After the Realization of the Fallacy of Revolution
By Dr. Ted Baehr, Publisher
Recently, I wrote an article about my pre-Christian revolutionary days when I was a member of the Marxist National Lawyers Guild. At the last moment, after leading the march to burn down the library at the NYU School of Law, I realized we wouldn’t get our law degree if we burned down the library. My coming to Christ after this revelation came years later.
With all of the revolutionary activities today, it’s interesting to see the youth of America following so closely the footsteps of the Sixties Generation.
As I stepped away from the National Lawyers Guild, I was surprised to be chosen as a law student assistant at the famous, prestigious U.S. Attorney’s Office, Southern District of New York. It was even more of a surprise when I got there that almost all of the young law school assistants had been pseudo-revolutionaries at different law schools, and many had been part of the anti-US government Law School Coalition to End the War in Southeast Asia, which I chaired.
Within months, another realization hit me, that all of us were becoming more aware of the difficulties faced by the government and the necessities of the work we were doing at the U.S. Attorney’s Office, which, when compared to being at the big New York private law firms, was understaffed while saddled with important cases like the New York Times Pentagon Papers case.

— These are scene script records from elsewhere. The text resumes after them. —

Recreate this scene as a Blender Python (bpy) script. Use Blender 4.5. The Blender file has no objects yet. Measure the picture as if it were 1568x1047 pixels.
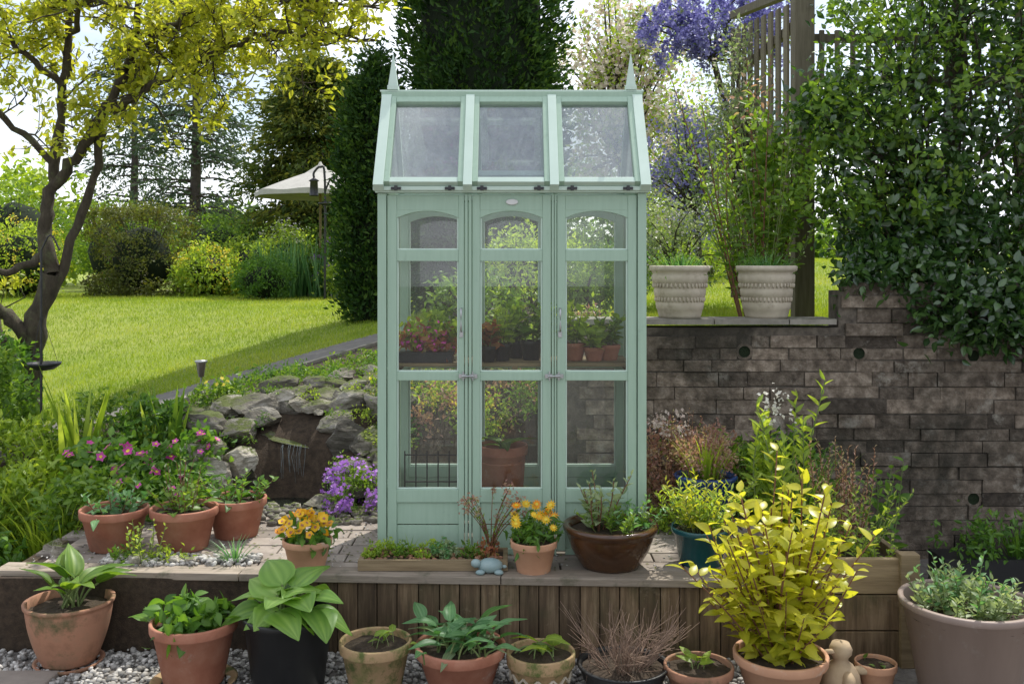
import bpy, bmesh, math, numpy as np
from mathutils import Vector, noise
rng=np.random.default_rng(7)
R=math.radians
scene=bpy.context.scene
# ---------------------------------------------------------------- materials
def newmat(name):
    m=bpy.data.materials.new(name); m.use_nodes=True
    nt=m.node_tree; nt.nodes.clear()
    out=nt.nodes.new('ShaderNodeOutputMaterial')
    return m,nt,out
def ramp(nt,cols,fac,pos=None,interp='LINEAR'):
    r=nt.nodes.new('ShaderNodeValToRGB'); r.color_ramp.interpolation=interp
    e=r.color_ramp.elements
    n=len(cols)
    pos=pos or [i/(n-1) for i in range(n)]
    while len(e)<n: e.new(0.5)
    for i in range(n):
        e[i].position=pos[i]; e[i].color=(*cols[i],1)
    nt.links.new(fac,r.inputs[0]); return r.outputs[0]
def noisen(nt,scale,detail=6,rough=.6,stretch=None,dist=0):
    tc=nt.nodes.new('ShaderNodeTexCoord'); src=tc.outputs['Object']
    if stretch:
        mp=nt.nodes.new('ShaderNodeMapping'); mp.inputs['Scale'].default_value=stretch
        nt.links.new(src,mp.inputs[0]); src=mp.outputs[0]
    n=nt.nodes.new('ShaderNodeTexNoise'); n.inputs['Scale'].default_value=scale
    n.inputs['Detail'].default_value=detail; n.inputs['Roughness'].default_value=rough
    n.inputs['Distortion'].default_value=dist
    nt.links.new(src,n.inputs['Vector']); return n.outputs[0]
def mixc(nt,fac,a,b,typ='MIX'):
    m=nt.nodes.new('ShaderNodeMix'); m.data_type='RGBA'; m.blend_type=typ
    if hasattr(fac,'links') : nt.links.new(fac,m.inputs[0])
    else: m.inputs[0].default_value=fac
    for v,i in ((a,6),(b,7)):
        if hasattr(v,'links'): nt.links.new(v,m.inputs[i])
        else: m.inputs[i].default_value=(*v,1)
    return m.outputs[2]
def attr(nt,name='v'):
    a=nt.nodes.new('ShaderNodeAttribute'); a.attribute_name=name; return a.outputs['Fac']
def surf(name,cols,scale=8,rough=.7,bump=.3,bdist=.01,stretch=None,spots=None,useattr=0,metal=0,spec=.4,pos=None,bscale=None,moss=None,detail=8,stain=None):
    m,nt,out=newmat(name)
    f=noisen(nt,scale,detail,.65,stretch)
    c=ramp(nt,cols,f,pos or [.3+.4*i/(len(cols)-1) for i in range(len(cols))])
    if useattr:
        a=attr(nt); k=ramp(nt,[(1-useattr,)*3,(1+useattr,)*3],a)
        c=mixc(nt,1.0,c,k,'MULTIPLY')
    if spots:
        col,sc,lo,hi=spots
        f2=noisen(nt,sc,6,.7)
        k=ramp(nt,[(0,0,0),(1,1,1)],f2,[lo,hi])
        c=mixc(nt,k,c,col)
    if stain:
        col,sc,lo,hi=stain
        f2=noisen(nt,sc,7,.65,dist=.6)
        k=ramp(nt,[(0,0,0),(.85,.85,.85)],f2,[lo,hi])
        c=mixc(nt,k,c,col)
    if moss:
        g=nt.nodes.new('ShaderNodeNewGeometry'); s=nt.nodes.new('ShaderNodeSeparateXYZ')
        nt.links.new(g.outputs['Normal'],s.inputs[0])
        f3=noisen(nt,moss[1],5,.6)
        mm=nt.nodes.new('ShaderNodeMath'); mm.operation='MULTIPLY'
        nt.links.new(s.outputs[2],mm.inputs[0]); nt.links.new(f3,mm.inputs[1])
        k=ramp(nt,[(0,0,0),(1,1,1)],mm.outputs[0],[moss[2],moss[3]])
        c=mixc(nt,k,c,moss[0])
    p=nt.nodes.new('ShaderNodeBsdfPrincipled')
    nt.links.new(c,p.inputs['Base Color'])
    p.inputs['Roughness'].default_value=rough; p.inputs['Metallic'].default_value=metal
    p.inputs['Specular IOR Level'].default_value=spec
    if bump:
        b=nt.nodes.new('ShaderNodeBump'); b.inputs['Strength'].default_value=bump; b.inputs['Distance'].default_value=bdist
        f4=noisen(nt,bscale or scale*3,8,.7,stretch)
        nt.links.new(f4,b.inputs['Height']); nt.links.new(b.outputs[0],p.inputs['Normal'])
    nt.links.new(p.outputs[0],out.inputs[0]); return m
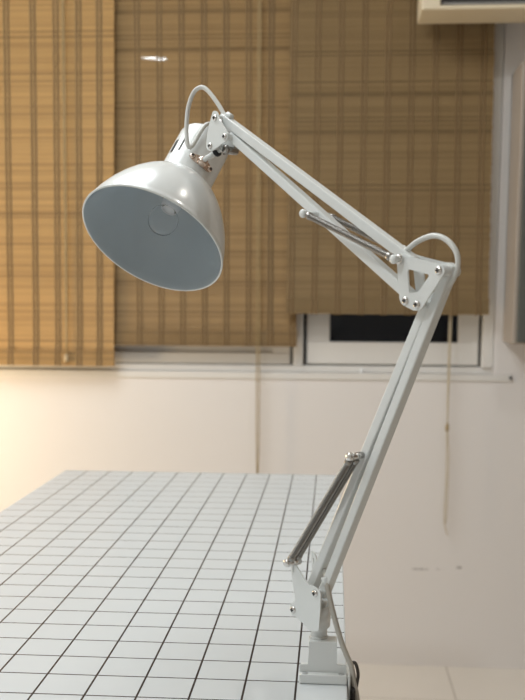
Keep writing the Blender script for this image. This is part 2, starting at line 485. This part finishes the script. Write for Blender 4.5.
# ------------------------------------------------------------------ desk
desk = thing('desk', (.3, .45, 0), 'white desk with a black grid pattern on its top, under the lamp', 'desk')
TY0, TY1 = -.25, 1.1638
bm = new(); box(bm, 0, .6, TY0, TY1, .725, .75, .0015); obj('tabletop', bm, TABLE, desk)
bm = new()
box(bm, .05, .55, TY0 + .06, TY0 + .08, .675, .7248); box(bm, .05, .55, TY1 - .08, TY1 - .06, .675, .7248)
box(bm, .07, .09, TY0 + .08, TY1 - .08, .675, .7248); box(bm, .51, .53, TY0 + .08, TY1 - .08, .675, .7248)
obj('apron', bm, LEGM, desk)
for x in (.05, .515):
    for y in (TY0 + .06, TY1 - .095):
        bm = new(); box(bm, x - .004, x + .039, y - .004, y + .039, 0, .7245, .003); obj('leg', bm, LEGM, desk)

# ------------------------------------------------------------------ the lamp
TH = math.radians(47)
O = V((.5759, .013, .75)); D = V((math.cos(TH), -math.sin(TH), 0)); NW = V((math.sin(TH), math.cos(TH), 0)); UP = V((0, 0, 1))
def P(s, z, w=0.0): return O + D * s + UP * z + NW * w
lamp = thing('desk_lamp', (.5759, .013, .75), 'white swing-arm desk lamp clamped to the right edge of the grid desk', 'lamp')

def screw(parent, p, n, r=.0036, m=CHROME, name='screw'):
    """pan-head screw; a dark cross on top paints the shade of its recess."""
    b = new(); n = V(n).normalized(); p = V(p)
    lathe(b, p, n, [(-.0005, 0), (-.0005, r), (.0006, r), (.0014, r * .86), (.0021, r * .5), (.0023, 0)], 16, slot=0)
    a, u, w = frame(n)
    for s in (u, w):
        o2 = s.cross(n); c = p + n * .0023
        t = bmesh.new(); bmesh.ops.create_cube(t, size=1)
        for v in t.verts: v.co = c + s * (v.co.x * r * 1.05) + o2 * (v.co.y * r * .32) + n * (v.co.z * .0005)
        merge(b, t, 1)
    return obj(name, b, [m, DARK], parent)

# clamp on the table edge
bm = new()
box(bm, .5527, .5997, -.005, .0035, .7502, .7598, .0012)                  # front lip
box(bm, .5527, .603, .0035, .045, .7502, .7535, .001)                    # foot plate
plate(bm, [(.5527, .7535), (.5992, .7535), (.5992, .7672), (.5896, .7676), (.5894, .7905), (.5624, .7905), (.5608, .7672), (.5527, .7668)],
      lambda a, b, w: V((a, w, b)), .0036, .0056)                        # upright sheet
box(bm, .5616, .5892, .0056, .0225, .7535, .7905, .0010)                 # socket block
box(bm, .6004, .6030, -.005, .045, .69, .7598, .0008)                    # side jaw
box(bm, .545, .6030, -.005, .045, .687, .690, .0008)                      # lower jaw
clamp = obj('clamp', bm, PAINT, lamp)
RIVET = mat('grey_rivet', (.42, .43, .43), 0.4)
for x in (.5585, .5940):
    bm = new(); lathe(bm, (x, -.001, .7597), (0, 0, 1), [(0, 0), (0, .0030), (.0004, .0030), (.0007, .0020), (.0007, 0)], 16); obj('rivet', bm, RIVET, clamp)
bm = new(); cyl(bm, (.57, .02, .655), (.57, .02, .712), .004, 14); cyl(bm, (.57, .02, .712), (.57, .02, .7245), .011, 18, .002)
lathe(bm, (.57, .02, .640), (0, 0, 1), [(0, 0), (0, .013), (.004, .015), (.012, .015), (.015, .012), (.015, 0)], 10, False)
obj('clamp_screw', bm, BLACKP, lamp)
bm = new(); box(bm, .6034, .6080, -.010, .03, .700, .7470, .002); obj('dark_edge_block', bm, BLACKP, lamp)  # plain black block beside the side jaw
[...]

It was clear that Whitney North Seymour, Jr., who headed the office, had in many ways chosen these pseudo-revolutionaries and brought them back into the fold of appreciating American constitutional history and values. I still wasn’t transformed until seven years later when I was pestered into reading the Bible, and God alone changed my life.
The question is, would Whitney North Seymour, Jr.’s understanding of the need for young idealists to become aware a better cause, which is the story of the radical American experiment in freedom and representative government, work today?